FARMERS being cast as ‘bad guys’ – even though they don’t oppose environmental policies – was a main source of stress for the farming community, according to the findings of a research study.

The study – carried out by Teagasc and Dublin City University [DCU] – highlighted the dilemma facing farmers in relation to previous Government guidelines to increase production and later ones to scale this back.

“Importantly, participants didn’t oppose environmental policies on principle.
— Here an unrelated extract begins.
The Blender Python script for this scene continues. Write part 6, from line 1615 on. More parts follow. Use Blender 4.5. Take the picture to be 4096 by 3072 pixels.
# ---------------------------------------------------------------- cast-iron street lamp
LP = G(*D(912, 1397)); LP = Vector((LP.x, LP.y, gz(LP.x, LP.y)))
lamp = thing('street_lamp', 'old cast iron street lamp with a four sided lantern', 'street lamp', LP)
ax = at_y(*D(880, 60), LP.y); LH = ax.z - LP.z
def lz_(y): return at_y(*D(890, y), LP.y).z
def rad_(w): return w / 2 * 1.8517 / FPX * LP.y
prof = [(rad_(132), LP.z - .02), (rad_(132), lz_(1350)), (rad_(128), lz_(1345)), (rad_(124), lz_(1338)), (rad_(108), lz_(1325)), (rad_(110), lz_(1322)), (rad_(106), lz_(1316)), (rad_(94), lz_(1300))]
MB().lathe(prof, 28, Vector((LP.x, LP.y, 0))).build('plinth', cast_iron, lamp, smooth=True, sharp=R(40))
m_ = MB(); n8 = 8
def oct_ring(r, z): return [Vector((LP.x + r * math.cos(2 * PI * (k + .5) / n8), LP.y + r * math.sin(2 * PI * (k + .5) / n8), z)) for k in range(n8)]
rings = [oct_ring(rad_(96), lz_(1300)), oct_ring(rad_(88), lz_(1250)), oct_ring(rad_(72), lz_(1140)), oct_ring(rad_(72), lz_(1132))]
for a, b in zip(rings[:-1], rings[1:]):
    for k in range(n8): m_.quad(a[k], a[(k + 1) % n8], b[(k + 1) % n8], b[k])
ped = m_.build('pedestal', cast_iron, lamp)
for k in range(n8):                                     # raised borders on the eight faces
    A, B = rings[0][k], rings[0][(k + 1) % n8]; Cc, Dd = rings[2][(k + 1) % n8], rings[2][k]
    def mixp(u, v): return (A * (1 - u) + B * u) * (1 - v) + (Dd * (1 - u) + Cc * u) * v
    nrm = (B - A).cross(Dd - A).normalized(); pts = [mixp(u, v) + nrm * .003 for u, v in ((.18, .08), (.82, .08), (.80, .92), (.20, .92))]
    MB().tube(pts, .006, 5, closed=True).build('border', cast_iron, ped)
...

Instead, negative feelings stemmed from a sense that recent policies cast farmers as the bad guys, for following previous guidelines, rather than recognising their important role,” the latest edition of the Teagasc TResearch magazine states.

According to one of the authors of the study – Joseph Firnhaber, a Teagasc Ashtown Research Adviser – an important element for farmers in maintaining their wellbeing and resilience was in identifying and determining the uncertainty of farming.

“A useful concept to understand how this uncertainty may impact farmers’ health is liminality which is the experience of being caught on the threshold between one thing and the next, caught in the midst of rapid changes.

“While this [liminality] can be stressful, it can also present people with the opportunities for personal, mental or career growth.

“Therefore, we aimed [in the study] to identify sources of occupational stress or wellbeing for Irish farmers, particularly regarding change in their lives and communities,” Joseph Firnhaber stated.

The Teagasc/DCU project involved collecting data from individual online interviews with 17 farmers as well as interviews with farming focus groups.

According to Joseph Firnhaber, four central narratives emerged from the data collected – three of them negative and one positive.

The negative factors were Rapid Change, Governance Standards and Rural Isolation while ‘the positive’ was Wellbeing from Farming, involving working with their family, nature and animals and being active.